Today I received the Fisher House Newsletter (of the Cambridge University Catholic chaplaincy) for 2012. On the cover’s list of contents it mentioned “Fr Richard Incledon RIP.” He happened to be the chaplain at Cambridge between 1966 and 1977. As I was an undergraduate between 1965 and 1968, we had crossed paths; thus I was interested to read the newsletter’s obituary, written by Peter Glazebrook.
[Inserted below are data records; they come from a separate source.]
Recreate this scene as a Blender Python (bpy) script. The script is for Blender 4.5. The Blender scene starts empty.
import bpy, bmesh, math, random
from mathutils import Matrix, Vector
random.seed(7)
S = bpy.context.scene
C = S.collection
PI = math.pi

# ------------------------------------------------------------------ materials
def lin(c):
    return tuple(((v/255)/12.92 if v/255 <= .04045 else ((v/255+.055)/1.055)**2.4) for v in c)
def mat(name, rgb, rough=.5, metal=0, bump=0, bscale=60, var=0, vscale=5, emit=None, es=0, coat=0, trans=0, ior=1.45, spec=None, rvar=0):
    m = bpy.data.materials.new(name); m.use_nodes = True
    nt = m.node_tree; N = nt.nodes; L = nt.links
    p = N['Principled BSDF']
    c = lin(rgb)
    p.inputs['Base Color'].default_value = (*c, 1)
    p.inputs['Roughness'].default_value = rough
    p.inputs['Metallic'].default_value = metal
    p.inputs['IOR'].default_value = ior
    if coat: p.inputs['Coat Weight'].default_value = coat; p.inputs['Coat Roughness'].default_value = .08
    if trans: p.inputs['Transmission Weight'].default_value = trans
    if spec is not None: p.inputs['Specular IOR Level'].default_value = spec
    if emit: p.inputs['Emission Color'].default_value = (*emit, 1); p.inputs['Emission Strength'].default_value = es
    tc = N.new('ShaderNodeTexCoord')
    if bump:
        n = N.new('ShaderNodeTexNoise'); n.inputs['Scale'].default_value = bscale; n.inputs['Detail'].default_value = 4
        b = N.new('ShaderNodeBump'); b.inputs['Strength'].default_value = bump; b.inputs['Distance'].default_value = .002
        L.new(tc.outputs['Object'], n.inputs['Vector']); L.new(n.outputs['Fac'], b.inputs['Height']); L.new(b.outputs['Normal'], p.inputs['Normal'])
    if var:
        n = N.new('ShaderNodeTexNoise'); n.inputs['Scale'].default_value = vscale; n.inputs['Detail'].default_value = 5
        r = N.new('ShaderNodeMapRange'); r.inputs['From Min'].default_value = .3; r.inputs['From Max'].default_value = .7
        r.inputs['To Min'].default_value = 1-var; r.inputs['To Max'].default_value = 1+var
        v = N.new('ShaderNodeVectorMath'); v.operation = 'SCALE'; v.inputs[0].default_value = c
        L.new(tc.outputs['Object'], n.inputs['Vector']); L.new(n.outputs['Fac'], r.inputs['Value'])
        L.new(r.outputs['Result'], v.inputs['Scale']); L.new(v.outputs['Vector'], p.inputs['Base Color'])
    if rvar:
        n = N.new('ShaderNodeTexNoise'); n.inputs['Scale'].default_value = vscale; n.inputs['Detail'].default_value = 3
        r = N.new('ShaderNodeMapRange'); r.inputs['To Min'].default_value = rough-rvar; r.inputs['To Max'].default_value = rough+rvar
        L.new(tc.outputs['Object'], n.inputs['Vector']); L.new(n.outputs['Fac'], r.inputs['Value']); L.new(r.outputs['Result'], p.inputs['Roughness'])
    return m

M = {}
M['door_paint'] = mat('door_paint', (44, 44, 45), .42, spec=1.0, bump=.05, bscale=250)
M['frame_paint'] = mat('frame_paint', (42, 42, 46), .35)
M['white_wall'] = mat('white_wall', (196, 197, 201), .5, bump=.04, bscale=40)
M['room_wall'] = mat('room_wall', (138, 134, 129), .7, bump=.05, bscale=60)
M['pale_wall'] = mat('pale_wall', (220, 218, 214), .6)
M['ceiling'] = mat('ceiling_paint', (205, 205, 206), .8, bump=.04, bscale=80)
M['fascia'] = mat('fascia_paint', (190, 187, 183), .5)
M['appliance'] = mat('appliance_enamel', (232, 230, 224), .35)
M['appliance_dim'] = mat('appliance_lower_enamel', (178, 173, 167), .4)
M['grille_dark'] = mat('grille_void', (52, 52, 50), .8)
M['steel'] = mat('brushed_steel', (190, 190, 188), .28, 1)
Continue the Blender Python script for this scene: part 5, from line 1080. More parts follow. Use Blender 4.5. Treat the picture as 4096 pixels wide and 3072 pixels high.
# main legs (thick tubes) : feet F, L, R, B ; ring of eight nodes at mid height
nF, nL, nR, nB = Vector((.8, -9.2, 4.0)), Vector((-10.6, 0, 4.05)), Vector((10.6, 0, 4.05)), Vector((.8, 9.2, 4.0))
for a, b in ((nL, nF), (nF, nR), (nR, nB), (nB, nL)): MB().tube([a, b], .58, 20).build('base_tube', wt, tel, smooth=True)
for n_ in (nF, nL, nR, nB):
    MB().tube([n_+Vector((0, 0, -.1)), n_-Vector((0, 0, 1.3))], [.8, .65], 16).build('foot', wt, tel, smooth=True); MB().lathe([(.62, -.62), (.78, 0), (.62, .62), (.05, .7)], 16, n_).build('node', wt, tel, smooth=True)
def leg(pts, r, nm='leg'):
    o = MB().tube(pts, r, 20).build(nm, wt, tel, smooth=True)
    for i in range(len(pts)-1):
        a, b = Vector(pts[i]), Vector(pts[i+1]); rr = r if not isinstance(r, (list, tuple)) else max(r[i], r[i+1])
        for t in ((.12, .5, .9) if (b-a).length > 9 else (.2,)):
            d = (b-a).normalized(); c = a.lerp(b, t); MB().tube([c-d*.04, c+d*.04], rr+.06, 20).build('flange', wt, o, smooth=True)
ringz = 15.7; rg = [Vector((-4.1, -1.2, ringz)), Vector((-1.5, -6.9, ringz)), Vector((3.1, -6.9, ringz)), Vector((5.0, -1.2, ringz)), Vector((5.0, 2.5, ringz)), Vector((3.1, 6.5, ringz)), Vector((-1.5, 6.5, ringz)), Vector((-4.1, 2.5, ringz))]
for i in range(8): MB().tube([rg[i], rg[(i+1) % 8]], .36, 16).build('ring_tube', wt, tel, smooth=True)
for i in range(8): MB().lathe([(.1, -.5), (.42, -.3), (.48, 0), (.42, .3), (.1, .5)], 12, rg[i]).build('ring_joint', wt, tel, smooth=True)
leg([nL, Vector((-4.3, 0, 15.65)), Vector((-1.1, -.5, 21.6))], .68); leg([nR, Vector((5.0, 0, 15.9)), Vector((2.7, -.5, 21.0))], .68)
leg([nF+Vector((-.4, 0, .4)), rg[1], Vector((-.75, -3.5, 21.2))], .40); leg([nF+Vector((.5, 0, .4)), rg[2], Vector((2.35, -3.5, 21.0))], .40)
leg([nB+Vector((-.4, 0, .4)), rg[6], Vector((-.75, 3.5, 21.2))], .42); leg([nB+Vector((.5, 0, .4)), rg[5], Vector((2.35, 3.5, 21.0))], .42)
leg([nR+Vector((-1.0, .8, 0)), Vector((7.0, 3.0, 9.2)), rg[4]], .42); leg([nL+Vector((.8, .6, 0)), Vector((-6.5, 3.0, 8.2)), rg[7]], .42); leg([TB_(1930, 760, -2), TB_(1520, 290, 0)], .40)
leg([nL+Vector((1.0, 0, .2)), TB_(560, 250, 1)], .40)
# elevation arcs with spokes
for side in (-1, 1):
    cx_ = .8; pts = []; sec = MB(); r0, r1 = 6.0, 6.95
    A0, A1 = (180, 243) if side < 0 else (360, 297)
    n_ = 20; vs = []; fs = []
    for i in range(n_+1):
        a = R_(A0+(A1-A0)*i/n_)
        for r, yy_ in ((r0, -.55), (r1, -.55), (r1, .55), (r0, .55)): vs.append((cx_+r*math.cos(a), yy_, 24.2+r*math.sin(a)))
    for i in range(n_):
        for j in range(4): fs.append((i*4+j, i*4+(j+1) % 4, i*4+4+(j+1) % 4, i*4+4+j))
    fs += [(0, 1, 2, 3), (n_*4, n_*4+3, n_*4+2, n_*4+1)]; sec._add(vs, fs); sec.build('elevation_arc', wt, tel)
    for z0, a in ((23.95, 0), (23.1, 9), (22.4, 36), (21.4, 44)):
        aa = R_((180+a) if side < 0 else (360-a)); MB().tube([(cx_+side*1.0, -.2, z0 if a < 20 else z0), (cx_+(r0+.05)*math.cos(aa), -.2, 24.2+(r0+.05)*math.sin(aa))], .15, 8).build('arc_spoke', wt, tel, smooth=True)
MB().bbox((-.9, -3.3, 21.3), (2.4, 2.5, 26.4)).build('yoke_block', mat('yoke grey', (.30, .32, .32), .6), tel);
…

As obituaries do, it said all sorts of kind things, mentioning Fr Incledon’s academic successes (a double First at Oxford), his generosity, his ecumenical spirit and his support for the redevelopment of the chaplaincy. Then came the last paragraph. It stated: “All this came after the publication of Humanae Vitae which, for Richard, as for many other priests, was a turning point. He made no secret of finding its reasoning unconvincing and its authority dubious: a Catholic should consider it carefully, but was not obliged to assent to it. He was summoned to Archbishop’s House. His card was marked and the institutional Church deprived itself of an outstanding (if demanding) seminary rector and a diocesan bishop who would have brought great distinction to the episcopate. Whether Richard saw it this way is not altogether clear. He undoubtedly found much fulfilment, and gained a multitude of devoted friends, as a chaplain and a parish priest.”
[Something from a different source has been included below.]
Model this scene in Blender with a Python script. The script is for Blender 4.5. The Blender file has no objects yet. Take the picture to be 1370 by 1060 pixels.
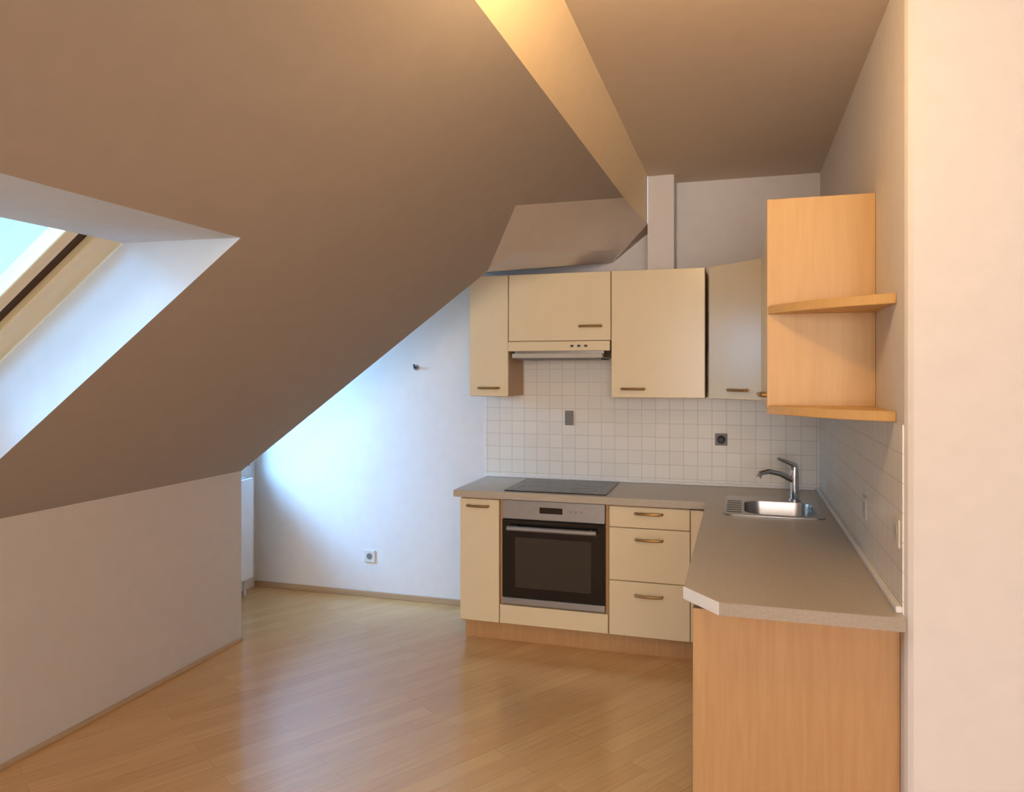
import bpy, bmesh, math, random
from mathutils import Vector, Matrix
S = bpy.context.scene
COL = S.collection
R = math.radians
try:
    S.view_settings.view_transform = 'Standard'
    S.view_settings.look = 'None'
    S.view_settings.exposure = 0.0
except Exception as e:
    print('view', e)

# ------------------------------------------------------------------ materials
def new_mat(name):
    m = bpy.data.materials.new(name); m.use_nodes = True
    nt = m.node_tree; b = nt.nodes['Principled BSDF']
    return m, nt, b
def N(nt, t, **kw):
    n = nt.nodes.new(t)
    for k, v in kw.items(): setattr(n, k, v)
    return n
def rgba(c): return (c[0], c[1], c[2], 1.0)
def srgb(r, g, b):
    f = lambda v: (v/255/12.92) if v/255 <= .04045 else ((v/255+.055)/1.055)**2.4
    return (f(r), f(g), f(b))
def plaster(name, c, rough=.9, var=.02, bump=.03, scale=14):
    m, nt, b = new_mat(name)
    tc = N(nt, 'ShaderNodeTexCoord')
    n = N(nt, 'ShaderNodeTexNoise'); n.inputs['Scale'].default_value = scale; n.inputs['Detail'].default_value = 6
    nt.links.new(tc.outputs['Object'], n.inputs['Vector'])
    r = N(nt, 'ShaderNodeValToRGB')
    r.color_ramp.elements[0].position = .3; r.color_ramp.elements[1].position = .7
    r.color_ramp.elements[0].color = rgba([x*(1-var) for x in c]); r.color_ramp.elements[1].color = rgba([min(1, x*(1+var)) for x in c])
    nt.links.new(n.outputs['Fac'], r.inputs['Fac']); nt.links.new(r.outputs['Color'], b.inputs['Base Color'])
    b.inputs['Roughness'].default_value = rough
    n2 = N(nt, 'ShaderNodeTexNoise'); n2.inputs['Scale'].default_value = 180
    nt.links.new(tc.outputs['Object'], n2.inputs['Vector'])
    bp = N(nt, 'ShaderNodeBump'); bp.inputs['Strength'].default_value = bump; bp.inputs['Distance'].default_value = .004
    nt.links.new(n2.outputs['Fac'], bp.inputs['Height']); nt.links.new(bp.outputs['Normal'], b.inputs['Normal'])
    return m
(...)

All this is rather speculative. Whether the “institutional church” was deprived of an outstanding bishop we will never know this side of heaven. Incidentally, the Catholic Herald of 1968, the year of Humanae Vitae’s publication, took a similar view, according to former editor Gerard Noel. It tried to steer a via media between the Universe, which said Catholics were obliged to assent to the papal encyclical, and the Tablet, for whom it was a very bitter pill: readers, the Herald thought, should make themselves acquainted with what Pope Paul VI wrote and then follow their conscience. I rather suspect this was a polite cop-out.
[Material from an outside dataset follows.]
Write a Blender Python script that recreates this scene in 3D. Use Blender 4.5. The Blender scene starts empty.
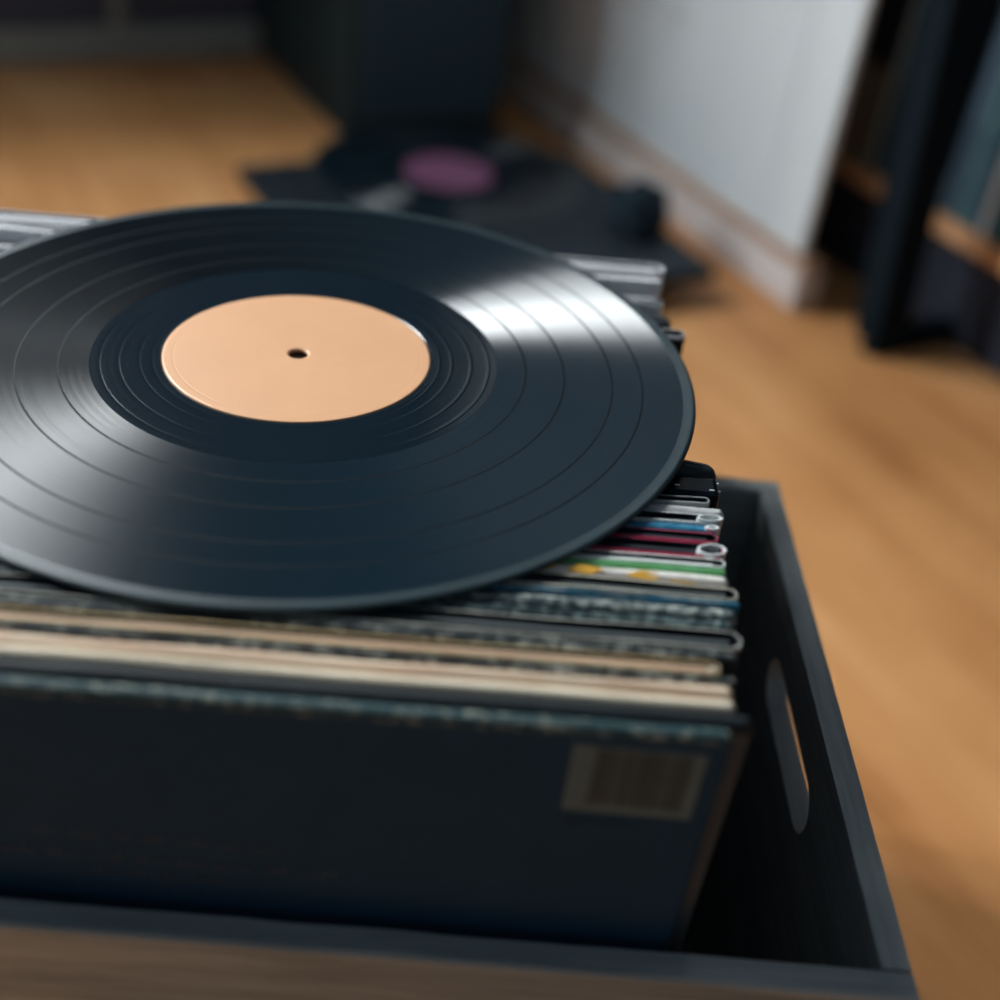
import bpy, bmesh, math, random
from mathutils import Vector, Matrix, noise
random.seed(7)
C = bpy.context.scene.collection
sc = bpy.context.scene
U = Vector((.47, -.883, 0)).normalized()      # room axis pointing into the room from the back wall
V = Vector((-U.y, U.x, 0))                    # room axis along the back wall, to the right
FZ = -.33                                     # floor height (record top is z = 0)
CB = -.082                                    # crate rim height
ROOM_ROT = math.atan2(V.y, V.x)

# ------------------------------------------------------------------ helpers
def link(name, bm, mats, parent=None, smooth=False, loc=(0, 0, 0), rotz=0, bevel=0):
    me = bpy.data.meshes.new(name)
    bmesh.ops.recalc_face_normals(bm, faces=bm.faces)
    bm.to_mesh(me); bm.free()
    for m in (mats if isinstance(mats, (list, tuple)) else [mats]): me.materials.append(m)
    o = bpy.data.objects.new(name, me); C.objects.link(o)
    o.location = loc; o.rotation_euler = (0, 0, rotz)
    if parent: o.parent = parent
    if smooth:
        for p in me.polygons: p.use_smooth = True
    if bevel:
        b = o.modifiers.new('bevel', 'BEVEL'); b.width = bevel; b.segments = 2; b.limit_method = 'ANGLE'; b.angle_limit = math.radians(40)
    return o
def empty(name, label=None, cat=None, group=None, loc=(0, 0, 0), rotz=0):
    o = bpy.data.objects.new(name, None); C.objects.link(o); o.empty_display_size = .02
    o.location = loc; o.rotation_euler = (0, 0, rotz)
    tag(o, label, cat, group); return o
def tag(o, label=None, cat=None, group=None, kind=None):
    if label: o['label'] = label
    if cat: o['category'] = cat
    if group: o['group'] = group
    if kind: o['kind'] = kind
    return o
def box(bm, x0, x1, y0, y1, z0, z1, mi=0, M=None):
    vs = [Vector((x, y, z)) for z in (z0, z1) for x, y in ((x0, y0), (x1, y0), (x1, y1), (x0, y1))]
    if M: vs = [M @ v for v in vs]
    v = [bm.verts.new(c) for c in vs]
    for f in ((0, 3, 2, 1), (4, 5, 6, 7), (0, 1, 5, 4), (1, 2, 6, 5), (2, 3, 7, 6), (3, 0, 4, 7)):
        bm.faces.new([v[i] for i in f]).material_index = mi
    return v
def boxes(name, L, mats, parent=None, **k):
    bm = bmesh.new()
    for b in L: box(bm, *b)
    return link(name, bm, mats, parent, **k)
def fp(s, t, z=0):                             # room coordinates: s along V, t along -U measured from cabinet corner frame
    return Vector((0, 0, z)) + V * s + U * t

# ------------------------------------------------------------------ materials
def nodes(name):
    m = bpy.data.materials.new(name); m.use_nodes = True
    nt = m.node_tree; b = nt.nodes['Principled BSDF']; return m, nt, b
def N(nt, t, **k):
    n = nt.nodes.new(t)
    for a, v in k.items(): setattr(n, a, v)
    return n
def coords(nt, scale=(1, 1, 1), rot=(0, 0, 0), kind='Object'):
    tc = N(nt, 'ShaderNodeTexCoord'); mp = N(nt, 'ShaderNodeMapping')
    mp.inputs['Scale'].default_value = scale; mp.inputs['Rotation'].default_value = rot
    nt.links.new(tc.outputs[kind], mp.inputs['Vector']); return mp.outputs['Vector']
def noise_n(nt, vec, scale, detail=4, rough=.6):
    n = N(nt, 'ShaderNodeTexNoise'); n.inputs['Scale'].default_value = scale
    n.inputs['Detail'].default_value = detail; n.inputs['Roughness'].default_value = rough
    nt.links.new(vec, n.inputs['Vector']); return n.outputs['Fac']
def ramp(nt, fac, stops):
    r = N(nt, 'ShaderNodeValToRGB'); e = r.color_ramp.elements
    while len(e) < len(stops): e.new(.5)
    for i, (p, c) in enumerate(stops):
        e[i].position = p; e[i].color = (*c, 1)
    nt.links.new(fac, r.inputs['Fac']); return r.outputs['Color']
def plain(name, col, rough=.6, spec=.5, var=.12, scale=60, metal=0, coat=0):
    m, nt, b = nodes(name)
    f = noise_n(nt, coords(nt), scale, 3)
    c = ramp(nt, f, [(.3, tuple(x * (1 - var) for x in col)), (.7, tuple(min(1, x * (1 + var)) for x in col))])
    nt.links.new(c, b.inputs['Base Color'])
    b.inputs['Roughness'].default_value = rough; b.inputs['Specular IOR Level'].default_value = spec
    b.inputs['Metallic'].default_value = metal; b.inputs['Coat Weight'].default_value = coat
    return m
def wood(name, c1, c2, axis, rough=.6, fine=1, bump=.15):
    m, nt, b = nodes(name)
    s = [60 * fine] * 3; s[axis] = 4 * fine
    v = coords(nt, s)
    f = noise_n(nt, v, 1.2, 6, .65)
    s2 = [260 * fine] * 3; s2[axis] = 14 * fine
    f2 = noise_n(nt, coords(nt, s2), 1, 4, .7)
    mx = N(nt, 'ShaderNodeMath', operation='MULTIPLY_ADD'); mx.inputs[1].default_value = .45
    nt.links.new(f2, mx.inputs[0]); 
    h = N(nt, 'ShaderNodeMath', operation='MULTIPLY'); h.inputs[1].default_value = .55; nt.links.new(f, h.inputs[0])
    nt.links.new(h.outputs[0], mx.inputs[2])
    nt.links.new(ramp(nt, mx.outputs[0], [(.36, c1), (.62, c2)]), b.inputs['Base Color'])
    b.inputs['Roughness'].default_value = rough; b.inputs['Specular IOR Level'].default_value = .3
    bp = N(nt, 'ShaderNodeBump'); bp.inputs['Strength'].default_value = bump; bp.inputs['Distance'].default_value = .0006
    nt.links.new(mx.outputs[0], bp.inputs['Height']); nt.links.new(bp.outputs[0], b.inputs['Normal'])
    return m
def worn(name, base, wear, amount=.5, sx=90, rough=.6):
    """cardboard edge: base colour scuffed through to the paper, streaked along the edge"""
    m, nt, b = nodes(name)
    f = noise_n(nt, coords(nt, (sx, 420, 420)), 1, 5, .7)
    lo = .62 - .24 * amount
    nt.links.new(ramp(nt, f, [(lo - .05, base), (lo + .07, wear)]), b.inputs['Base Color'])
    b.inputs['Roughness'].default_value = rough; b.inputs['Specular IOR Level'].default_value = .35
    return m

CRW1, CRW2 = (.215, .235, .23), (.41, .43, .42)
crate_x = wood('crate_wood_lengthwise', CRW1, CRW2, 0)
crate_y = wood('crate_wood_crosswise', CRW1, CRW2, 1)

def floor_mat():
    m, nt, b = nodes('oak_laminate')
    v = coords(nt, (1, 1, 1), (0, 0, math.atan2(-U.y, U.x)))       # x now runs along the planks
    br = N(nt, 'ShaderNodeTexBrick'); br.inputs['Scale'].default_value = 1
    br.inputs['Brick Width'].default_value = 1.2; br.inputs['Row Height'].default_value = .19
    br.inputs['Mortar Size'].default_value = .0012; br.inputs['Bias'].default_value = 0
    br.inputs['Color1'].default_value = (.2, .2, .2, 1); br.inputs['Color2'].default_value = (.8, .8, .8, 1)
    br.inputs['Mortar'].default_value = (.5, .5, .5, 1)
    nt.links.new(v, br.inputs['Vector'])
    def sc_(s):
        mp = N(nt, 'ShaderNodeMapping'); mp.inputs['Scale'].default_value = s; nt.links.new(v, mp.inputs['Vector']); return mp.outputs[0]
    f = noise_n(nt, sc_((2.2, 16, 1)), 1, 6, .6)
    f2 = noise_n(nt, sc_((5, 5, 1)), 1, 4, .6)
    f3 = noise_n(nt, sc_((9, 130, 1)), 1, 3, .6)
    def mad(a, k, c):
        x = N(nt, 'ShaderNodeMath', operation='MULTIPLY_ADD'); nt.links.new(a, x.inputs[0]); x.inputs[1].default_value = k
        if isinstance(c, (int, float)): x.inputs[2].default_value = c
        else: nt.links.new(c, x.inputs[2])
        return x.outputs[0]
    t = mad(f, .5, mad(f2, .38, mad(f3, .08, mad(br.outputs['Color'], .06, 0))))
    col = ramp(nt, t, [(.33, (.33, .125, .037)), (.45, (.53, .235, .083)), (.55, (.63, .30, .112)), (.68, (.74, .39, .175))])
    nt.links.new(col, b.inputs['Base Color'])
    b.inputs['Roughness'].default_value = .55; b.inputs['Specular IOR Level'].default_value = .3
    return m
M_floor = floor_mat()
M_white = plain('white_paint', (.62, .68, .71), .5, .3, .03, 9)
M_wallgrey = plain('dark_wall_paint', (.085, .09, .12), .8, .2, .06, 6)
M_skirt = plain('skirting_paint', (.30, .32, .30), .6, .3, .05)
M_trimwood = wood('brown_trim_wood', (.30, .17, .10), (.46, .28, .18), 0)
M_shelfwood = wood('orange_shelf_wood', (.55, .27, .12), (.75, .42, .22), 0)
M_blackmetal = plain('black_powder_metal', (.004, .009, .014), .7, .08)
M_speaker = plain('black_speaker_vinyl', (.010, .022, .026), .6, .35)
M_cloth = plain('black_cloth', (.012, .022, .032), .9, .1)
M_grille = plain('black_speaker_cloth', (.032, .058, .078), .95, .1, .4, 900)
M_navy = plain('black_cover', (.065, .085, .125), .55, .35, .05)
M_kraft = plain('kraft_card', (.30, .26, .24), .8, .2, .15)

# vinyl
def vinyl_mat(name, base, r1, r2, tilt=0):
    m, nt, b = nodes(name)
    tc = N(nt, 'ShaderNodeTexCoord')
    sx = N(nt, 'ShaderNodeSeparateXYZ'); nt.links.new(tc.outputs['Object'], sx.inputs[0])
    cx = N(nt, 'ShaderNodeCombineXYZ'); nt.links.new(sx.outputs[0], cx.inputs[0]); nt.links.new(sx.outputs[1], cx.inputs[1])
    ln = N(nt, 'ShaderNodeVectorMath', operation='LENGTH'); nt.links.new(cx.outputs[0], ln.inputs[0])
    cr = N(nt, 'ShaderNodeCombineXYZ'); nt.links.new(ln.outputs['Value'], cr.inputs[0])
    n1 = noise_n(nt, cr.outputs[0], 700, 4, .75)
    ro = N(nt, 'ShaderNodeMapRange'); ro.inputs['From Min'].default_value = .3; ro.inputs['From Max'].default_value = .7
    ro.inputs['To Min'].default_value = r1; ro.inputs['To Max'].default_value = r2
    nt.links.new(n1, ro.inputs[0]); nt.links.new(ro.outputs[0], b.inputs['Roughness'])
    # fine dust and hairline variation
    n2 = noise_n(nt, coords(nt), 900, 2, .6)
    bp = N(nt, 'ShaderNodeBump'); bp.inputs['Strength'].default_value = .25; bp.inputs['Distance'].default_value = .00004
    ad = N(nt, 'ShaderNodeMath', operation='MULTIPLY_ADD'); ad.inputs[1].default_value = .25
    nt.links.new(n2, ad.inputs[0]); nt.links.new(n1, ad.inputs[2]); nt.links.new(ad.outputs[0], bp.inputs['Height'])
    nt.links.new(bp.outputs[0], b.inputs['Normal'])
    if tilt:
        # groove walls lean a little towards the spindle
        nr = N(nt, 'ShaderNodeVectorMath', operation='NORMALIZE'); nt.links.new(cx.outputs[0], nr.inputs[0])
        vt = N(nt, 'ShaderNodeVectorTransform', vector_type='VECTOR', convert_from='OBJECT', convert_to='WORLD'); nt.links.new(nr.outputs[0], vt.inputs[0])
        sv = N(nt, 'ShaderNodeVectorMath', operation='SCALE'); sv.inputs['Scale'].default_value = -tilt; nt.links.new(vt.outputs[0], sv.inputs[0])
        av = N(nt, 'ShaderNodeVectorMath', operation='ADD'); nt.links.new(bp.outputs[0], av.inputs[0]); nt.links.new(sv.outputs[0], av.inputs[1])
        nn = N(nt, 'ShaderNodeVectorMath', operation='NORMALIZE'); nt.links.new(av.outputs[0], nn.inputs[0])
        nt.links.new(nn.outputs[0], b.inputs['Normal'])
    b.inputs['Base Color'].default_value = (*base, 1)
    b.inputs['Anisotropic'].default_value = 1.0
    b.inputs['Specular IOR Level'].default_value = .85
    tg = N(nt, 'ShaderNodeTangent', direction_type='RADIAL', axis='Z')
    nt.links.new(tg.outputs[0], b.inputs['Tangent'])
    b.inputs['Anisotropic Rotation'].default_value = 0.25
    return m
VB = (.003, .0095, .0155)
M_vinyl = vinyl_mat('vinyl_grooves', VB, .31, .40, .60)
M_vinyl_flat = vinyl_mat('vinyl_grooves_plain', VB, .24, .30, -.25)
M_dead = vinyl_mat('vinyl_run_out', VB, .10, .16)
M_dead.node_tree.nodes['Principled BSDF'].inputs['Anisotropic'].default_value = 0
M_lip = plain('vinyl_lip', (.010, .024, .030), .38, .4)
M_gap = plain('vinyl_track_gap', (.002, .004, .006), .5, .08)
M_label = plain('peach_paper_label', (.60, .325, .175), .42, .35, .03, 25)
M_pink = plain('pink_paper_label', (.17, .065, .125), .5, .3, .1)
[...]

Alongside the obituary, Fr Anthony Keefe, a former undergraduate who had known Fr Incledon – and who had arrived the autumn after I had gone down – wrote: “In the aftermath of Humanae Vitae, Richard was particularly generous in his support of priests whose superiors had been especially heavy-handed – but then generosity was his watchword. Fisher House was always a refugium peccatorum, yet it was not permitted to be a hiding-hole. Richard demanded of Catholic students that they play their part in the wider world of the university: he disbanded the Fisher Society, which he considered too insular and as encouraging ‘chaplaincy mice’.”
Reading between the lines, this looks as if Fisher House became an unofficial centre of “loyal dissent” as the phrase goes. I also wonder how many Catholic undergraduates were influenced by their chaplain’s line on the authority or otherwise of Humanae Vitae? I mention all this partly through a sad sense of “sic transit gloria mundi” and also because in William Oddie’s recent blog about the new appointment of Fr Philip Egan as eighth bishop for the Diocese of Portsmouth, he adds, intriguingly, that Fr Egan gave a talk in 2009 on the authority of Humanae Vitae “in which he argued that its teaching was proclaimed infallibly from the ordinary magisterium”.
It seems that Fr Egan’s talk took place at St Patrick’s, Soho Square – a centre of loyal assent, I am glad to report – and this is what, inter alia, he said: “It seems to me that there is a persuasive case for believing that the doctrine of Humanae Vitae, regardless of the pastoral difficulty it causes, regardless of the philosophical and theological arguments thrown against it, regardless of the historical conditioning of its neo-scholastic framework, has been, and is being taught infallibly, that is, irreversibly and without error, by the Church’s ordinary universal magisterium.”
I hope very much that Bishop-elect Egan’s appointment will bring distinction to the “institutional Church”. Thank goodness that, for whatever reason – such as his orthodoxy? – his card has not been marked.